Designers, artists, collectors, dealers, and no small number of enthusiasts will descend on San Francisco for FOG Design+Art, held at the historic Fort Mason Center for Arts and Culture January 17-20. Entering its sixth year, FOG has become a high point on the West-Coast cultural calendar. This year the always well-curated fair has expanded its international scope. A total of 53 galleries—a bit larger than last year’s 45—will bring 20th- and 21st-century work from global design hubs such as Mexico City, Stockholm, and Berlin.
Also note the event roster, which features conversations with landscape legend Barbara Stauffacher Solomon and ersatz astronaut Tom Sachs, among others. The fair’s annual Preview Gala on January 16, which benefits the San Francisco Museum of Modern Art’s education programs and exhibitions including the recently opened “Sea Ranch.”

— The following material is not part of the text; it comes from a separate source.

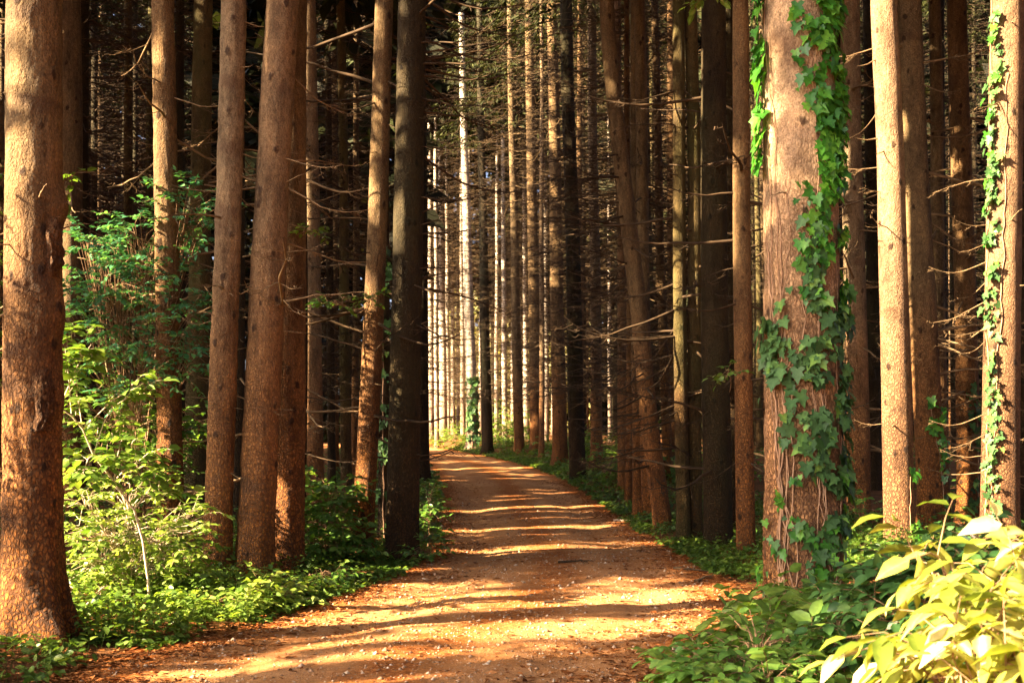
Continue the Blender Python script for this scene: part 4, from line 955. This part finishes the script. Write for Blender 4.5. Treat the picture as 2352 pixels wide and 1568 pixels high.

Here is an early look at what we think will be among the show’s highlights.
Irish woodworker Joseph Walsh’s sculptural Dommus Series, consisting of chairs, a table, and a cabinet in ebonized and lacquered walnut, forge a sense of festivity for the London gallery’s FOG debut.
The New York City–based purveyor of 19th- and 20th-century European ceramics presents It’s a Toy Violet Brain (2018), a unique stoneware piece by Belgian artist Anne Marie Laureys.
Irish photographer Richard Mosse, notable for using infrared film to shroud his subjects in dream-like chromas, will showcase a selection of digital c-prints such as I Shall be Released (2015).
Francesco Clemente enlivens the London gallery’s FOG debut with Actors of the Terreiro XXII (2008), an introspective oil painting steeped in sensuality.
Offbeat design wunderkind Katie Stout, known for her anthropomorphic lamps laden with feminist themes, debuts three one-of-a-kind luminaires in hand-built and painted ceramic through New York City gallery R & Company.
On display in the post-war contemporary gallery’s booth are works by groundbreaking female artists Gego—whose kinetic metal sculpture, Dibujo sin papel 86/15 (1986), is pictured—and Carol Rama.
In anticipation of his upcoming Bernard Frize survey at Paris’s Centre Pompidou, Perrotin will showcase the artist’s Capi (2015), an acrylic-and-resin painting where vertical streaks of marble-like pastels juxtapose with a blacked-out void.
For Hauser & Wirth’s inaugural run at the fair, Roni Horn brings a lengthy, square aluminum sculpture (White Dickinson, 2006) with an Emily Dickinson quote cast within.
Cristina Grajales presents South Korean designer Sang Hoon Kim’s artful array of technicolor furnishings, their rough-around-the-edges tactility belying a composition of memory foam crafted from intricate chemical processes.
The bicoastal gallery toasts the legacy of late American artist Kenneth Price, best known for acrylic-painted ceramics in biomorphic shapes, by presenting one of his finest: F.E.W. (2003).